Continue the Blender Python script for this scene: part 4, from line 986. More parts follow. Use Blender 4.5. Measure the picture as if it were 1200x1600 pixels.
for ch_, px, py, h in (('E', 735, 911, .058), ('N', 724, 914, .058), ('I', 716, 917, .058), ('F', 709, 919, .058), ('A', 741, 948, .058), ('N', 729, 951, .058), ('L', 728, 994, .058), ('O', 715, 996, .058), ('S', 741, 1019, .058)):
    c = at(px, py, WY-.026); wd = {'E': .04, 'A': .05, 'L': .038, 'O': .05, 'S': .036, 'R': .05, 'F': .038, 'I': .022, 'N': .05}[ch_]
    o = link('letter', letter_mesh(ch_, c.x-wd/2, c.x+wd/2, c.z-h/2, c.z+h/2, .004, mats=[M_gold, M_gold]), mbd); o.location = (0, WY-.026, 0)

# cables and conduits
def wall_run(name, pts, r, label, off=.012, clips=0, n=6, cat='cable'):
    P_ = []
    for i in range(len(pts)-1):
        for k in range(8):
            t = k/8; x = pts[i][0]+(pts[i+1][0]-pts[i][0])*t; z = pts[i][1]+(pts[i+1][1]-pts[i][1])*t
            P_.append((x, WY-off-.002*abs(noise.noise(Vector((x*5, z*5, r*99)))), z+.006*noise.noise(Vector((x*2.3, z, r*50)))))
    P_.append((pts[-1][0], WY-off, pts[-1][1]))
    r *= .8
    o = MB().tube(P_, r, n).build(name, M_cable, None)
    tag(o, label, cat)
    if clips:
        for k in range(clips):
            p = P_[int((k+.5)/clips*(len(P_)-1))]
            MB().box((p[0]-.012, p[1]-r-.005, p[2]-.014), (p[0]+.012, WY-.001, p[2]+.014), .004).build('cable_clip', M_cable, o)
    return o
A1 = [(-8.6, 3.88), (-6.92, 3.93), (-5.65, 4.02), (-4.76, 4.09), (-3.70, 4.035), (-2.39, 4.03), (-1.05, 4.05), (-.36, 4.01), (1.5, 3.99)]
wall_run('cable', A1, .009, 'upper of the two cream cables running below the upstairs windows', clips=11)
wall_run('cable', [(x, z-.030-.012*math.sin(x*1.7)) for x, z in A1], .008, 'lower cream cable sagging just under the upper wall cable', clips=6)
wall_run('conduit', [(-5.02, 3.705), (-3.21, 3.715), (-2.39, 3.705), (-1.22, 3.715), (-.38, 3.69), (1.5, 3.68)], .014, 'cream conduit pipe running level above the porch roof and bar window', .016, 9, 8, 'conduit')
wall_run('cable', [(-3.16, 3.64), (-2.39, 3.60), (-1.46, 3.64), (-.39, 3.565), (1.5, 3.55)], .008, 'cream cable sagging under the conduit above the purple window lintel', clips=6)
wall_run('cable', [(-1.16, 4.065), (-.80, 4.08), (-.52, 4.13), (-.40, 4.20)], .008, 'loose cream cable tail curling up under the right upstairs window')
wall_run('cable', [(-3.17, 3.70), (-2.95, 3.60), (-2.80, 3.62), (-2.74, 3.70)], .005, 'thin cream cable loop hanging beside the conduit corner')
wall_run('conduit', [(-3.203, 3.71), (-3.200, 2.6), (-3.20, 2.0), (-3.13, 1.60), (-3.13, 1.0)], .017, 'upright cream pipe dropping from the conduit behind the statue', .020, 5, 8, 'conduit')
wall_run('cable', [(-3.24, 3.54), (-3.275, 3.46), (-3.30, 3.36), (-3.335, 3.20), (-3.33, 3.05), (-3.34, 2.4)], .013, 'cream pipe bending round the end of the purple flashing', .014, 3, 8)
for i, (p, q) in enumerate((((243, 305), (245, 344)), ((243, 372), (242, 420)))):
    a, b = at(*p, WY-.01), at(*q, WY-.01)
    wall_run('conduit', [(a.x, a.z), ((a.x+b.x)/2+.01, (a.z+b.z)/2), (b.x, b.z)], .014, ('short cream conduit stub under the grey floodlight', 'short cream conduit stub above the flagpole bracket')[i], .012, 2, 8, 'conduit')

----

YOUR TASK
From the first line of the data through the line with "(0, WY-.026, 0)", quote each line exactly and add nothing else.

RESULT BELOW
Continue the Blender Python script for this scene: part 4, from line 986. More parts follow. Use Blender 4.5. Measure the picture as if it were 1200x1600 pixels.
for ch_, px, py, h in (('E', 735, 911, .058), ('N', 724, 914, .058), ('I', 716, 917, .058), ('F', 709, 919, .058), ('A', 741, 948, .058), ('N', 729, 951, .058), ('L', 728, 994, .058), ('O', 715, 996, .058), ('S', 741, 1019, .058)):
    c = at(px, py, WY-.026); wd = {'E': .04, 'A': .05, 'L': .038, 'O': .05, 'S': .036, 'R': .05, 'F': .038, 'I': .022, 'N': .05}[ch_]
    o = link('letter', letter_mesh(ch_, c.x-wd/2, c.x+wd/2, c.z-h/2, c.z+h/2, .004, mats=[M_gold, M_gold]), mbd); o.location = (0, WY-.026, 0)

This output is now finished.